Negative Numbers est le premier long métrage du réalisateur géorgien Uta Beria, un film où le rugby devient une alternative concrète et symbolique à une structure pernicieuse et mafieuse. Une histoire qui se déroule dans un centre de détention pour mineurs à Tbilissi où deux anciens joueurs de rugby professionnels relèvent le défi d’aider ces jeunes délinquants en introduisant le rugby dans le centre. Tout en entraînant les jeunes détenus, ils ont écrit leurs histoires, qui ont inspiré le film.
Nika est incarcéré dans un centre de détention pour mineurs après avoir été condamné pour un crime commis par son frère, un délinquant notoire. Cet acte, ainsi que la tutelle à distance de son aîné, lui confèrent respect et autorité au sein de la prison. Toutefois, sa participation à un programme de réinsertion par le rugby par deux anciens joueurs professionnels lui fait entrevoir un nouvel avenir.
Dès les premières images, Negative Numbers nous expose aux racines géorgiennes d’une véritable organisation criminelle appelée « vori v zakone » (voleurs dans la loi), née dans les prisons de l’URSS et perdurant bien au-delà de la chute du communisme. Ici c’est un centre de détention pour mineurs de Tbilissi qui devient le cadre idéal pour refléter cette culture criminelle. « On peut parler ? J’ai besoin que tu déclenches une émeute… On organise une révolte dans tout le pays. T’es en charge des jeunes. Quand tu donneras l’ordre, ça doit être le chaos là-dedans. Si tu te chies pas dessus, tu seras le plus jeune ‘voleurs dans la loi’ de l’Histoire. N’en parle qu’en ceux en qui t’as confiance. Tout leur argent passera par toi. »

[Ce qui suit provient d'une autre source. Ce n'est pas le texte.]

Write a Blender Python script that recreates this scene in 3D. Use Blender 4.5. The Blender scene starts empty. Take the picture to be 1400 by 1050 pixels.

Nika (Sandro Kalandadze) écoute les ordres de son frère aîné comme s’il s’agissait d’une parole d’évangile. Ce dernier le charge d’une mission secrète liée aux récents bouleversements politiques que connaît le pays et qu’il doit mener à bien en s’appuyant sur sa position d’autorité criminelle, une autorité pleinement reconnue par ses codétenus ainsi que par le directeur de l’établissement pénitentiaire et les matons où une trentaine de mineurs purgent des peines pour agression, viol, tentative de meurtre ou autres crimes du même genre. C’est dans ce contexte que font irruption deux anciens joueurs de rugby professionnels, qui relèvent le défi d’aider ces jeunes délinquants, en leur offrant une échappatoire par le biais de la discipline sportive.
« Trouver la liberté à l’intérieur de la prison »

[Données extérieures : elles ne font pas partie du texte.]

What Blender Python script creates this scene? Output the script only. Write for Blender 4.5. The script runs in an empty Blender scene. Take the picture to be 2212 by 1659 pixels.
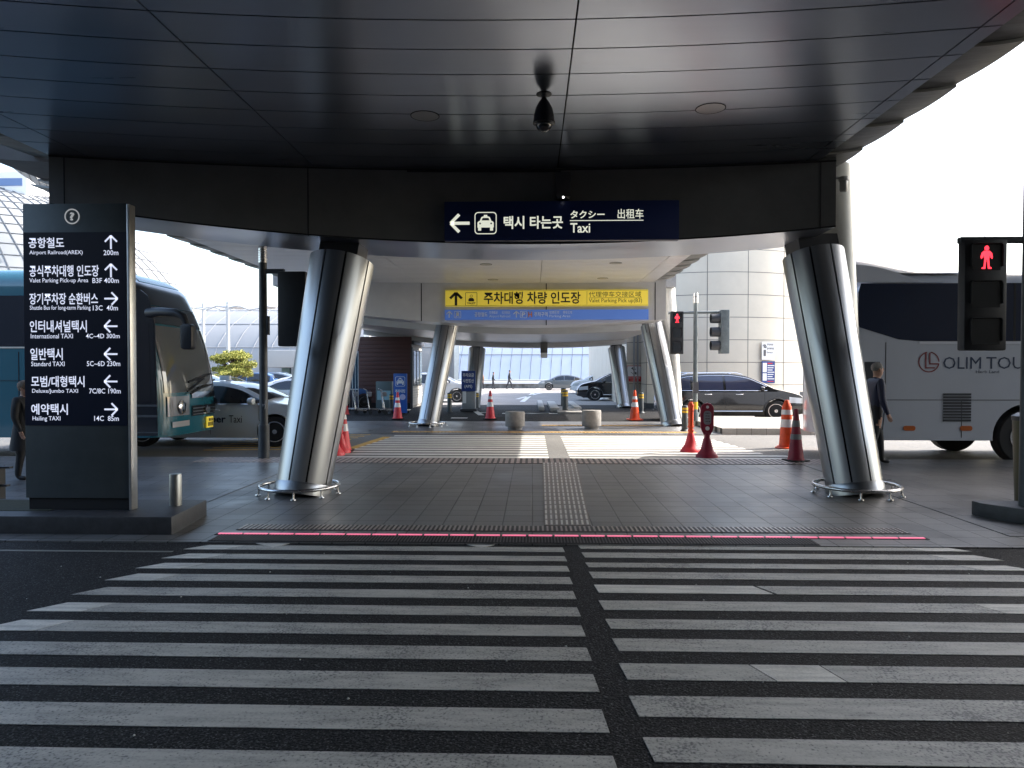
import bpy, bmesh, math, random
from mathutils import Vector, Matrix, Euler
R_=math.radians
random.seed(7)
sc=bpy.context.scene
COL=sc.collection
# ------------------------------------------------------------------ camera
FOC=1534.0; CW,CH=2212.0,1659.0
CAMZ=1.6
cam_rot=Euler((R_(90-0.99),0,R_(1.64)),'XYZ')
cd=bpy.data.cameras.new('camera'); cam=bpy.data.objects.new('camera',cd); COL.objects.link(cam)
cam.location=(0,0,CAMZ); cam.rotation_euler=cam_rot
cd.sensor_width=36; cd.lens=36*FOC/CW; cd.clip_start=0.05; cd.clip_end=2000
sc.camera=cam
RM=cam_rot.to_matrix()
def ray(px,py): return RM@Vector(((px-CW/2)/FOC,-(py-CH/2)/FOC,-1))
def G(px,py,z=0.0):
    d=ray(px,py); t=(z-CAMZ)/d.z; return Vector((d.x*t,d.y*t,z))
def D(px,py,Y):
    d=ray(px,py); t=Y/d.y; return Vector((d.x*t,Y,CAMZ+d.z*t))
# ------------------------------------------------------------------ materials
MATS={}
def nodes(m): return m.node_tree.nodes, m.node_tree.links
def mat(name,col,rough=0.5,metal=0.0,emit=None,estr=0,spec=0.5,coat=0,noise=0,nscale=8,bump=0,bscale=60,stretch=None,rvar=0):
    if name in MATS: return MATS[name]
    m=bpy.data.materials.new(name); m.use_nodes=True; N,L=nodes(m); b=N['Principled BSDF']
    b.inputs['Base Color'].default_value=(*col,1); b.inputs['Roughness'].default_value=rough
    b.inputs['Metallic'].default_value=metal; b.inputs['Specular IOR Level'].default_value=spec
    b.inputs['Coat Weight'].default_value=coat; b.inputs['Coat Roughness'].default_value=0.05
    if emit: b.inputs['Emission Color'].default_value=(*emit,1); b.inputs['Emission Strength'].default_value=estr
    if noise or bump or rvar:
        tc=N.new('ShaderNodeTexCoord'); mp=N.new('ShaderNodeMapping'); L.new(tc.outputs['Object'],mp.inputs[0])
        if stretch: mp.inputs['Scale'].default_value=stretch
    if noise:
        n=N.new('ShaderNodeTexNoise'); n.inputs['Scale'].default_value=nscale; n.inputs['Detail'].default_value=6; n.inputs['Roughness'].default_value=0.65
        L.new(mp.outputs[0],n.inputs['Vector'])
        cr=N.new('ShaderNodeValToRGB'); cr.color_ramp.elements[0].position=0.3; cr.color_ramp.elements[1].position=0.72
        cr.color_ramp.elements[0].color=(*[max(0,c*(1-noise)) for c in col],1); cr.color_ramp.elements[1].color=(*[min(1,c*(1+noise)) for c in col],1)
        L.new(n.outputs['Fac'],cr.inputs[0]); L.new(cr.outputs[0],b.inputs['Base Color'])
    if rvar:
        n=N.new('ShaderNodeTexNoise'); n.inputs['Scale'].default_value=nscale*0.7; n.inputs['Detail'].default_value=5
        L.new(mp.outputs[0],n.inputs['Vector'])
        mr=N.new('ShaderNodeMapRange'); mr.inputs['To Min'].default_value=max(0,rough-rvar); mr.inputs['To Max'].default_value=rough+rvar
        mr.inputs['From Min'].default_value=0.3; mr.inputs['From Max'].default_value=0.7
        L.new(n.outputs['Fac'],mr.inputs[0]); L.new(mr.outputs[0],b.inputs['Roughness'])
    if bump:
        n=N.new('ShaderNodeTexNoise'); n.inputs['Scale'].default_value=bscale; n.inputs['Detail'].default_value=4
        L.new(mp.outputs[0],n.inputs['Vector']); bp=N.new('ShaderNodeBump'); bp.inputs['Strength'].default_value=bump; bp.inputs['Distance'].default_value=0.01
        L.new(n.outputs['Fac'],bp.inputs['Height']); L.new(bp.outputs[0],b.inputs['Normal'])
    MATS[name]=m; return m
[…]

Si le scénario prend la teneur apparente d’un drame carcéral, Negative Numbers nous conduit bien au-delà. Outre une description très vivante et précise de la vie quotidienne de ces jeunes, le film se fixe sur la notion de liberté et de soumission. « Trouver la liberté à l’intérieur de la prison et se battre pour cette liberté, est le sujet principal du film » explique Uta Beria en ajoutant : « Le film peut sembler antisystème, mais dans la vie moderne, on ne peut pas échapper à un système ou un autre, que ce soit le système politique, le système des mentalités, etc. Mais si ce système est censé nous rendre heureux et que nous ne le sommes pas, il y a un problème. Il faut donc essayer de l’améliorer. C’est une quête fondée sur l’espoir : comment peut-on changer le système pour le bien de tous ? »
Pour nous donner cette compréhension des enjeux, la caméra est comme l’un de ces personnages emprisonnée dans les espaces confinés de la prison et apparaissant à la fois timide mais aussi libre lors des séances d’entraînement hebdomadaires. Au début, ces séances d’entraînement sont filmées à distance, la caméra étant à l’écart et séparée par une grande clôture, métaphore de la liberté tant désirée.
Au fil du temps, et avec la confiance grandissante des prisonniers, la caméra s’enfonce dans la vigueur du rugby, montrant que la libération d’une telle situation n’est possible que par la combinaison de décisions courageuses et de la force du collectif.
Nika d’ailleurs, d’abord réticent à pratiquer ce sport où tous sont théoriquement égaux sur le terrain et qui menace alors d’abolir le système pyramidal dont il privilégie, en vient bientôt à sympathiser avec ce sentiment d’équipe. Nika commence à douter et à sentir sa position dominante vaciller, ce qui n’est pas sans risque… la notion de groupe pouvant aussi bien rendre esclave que libérer.
Quelque part entre les barreaux de la prison et les multiples formes d’ombre qui accompagnent ces jeunes hommes dans leur environnement solitaire, naît un hommage d’une beauté tranquille à un sport qui unit des millions de personnes à travers le monde.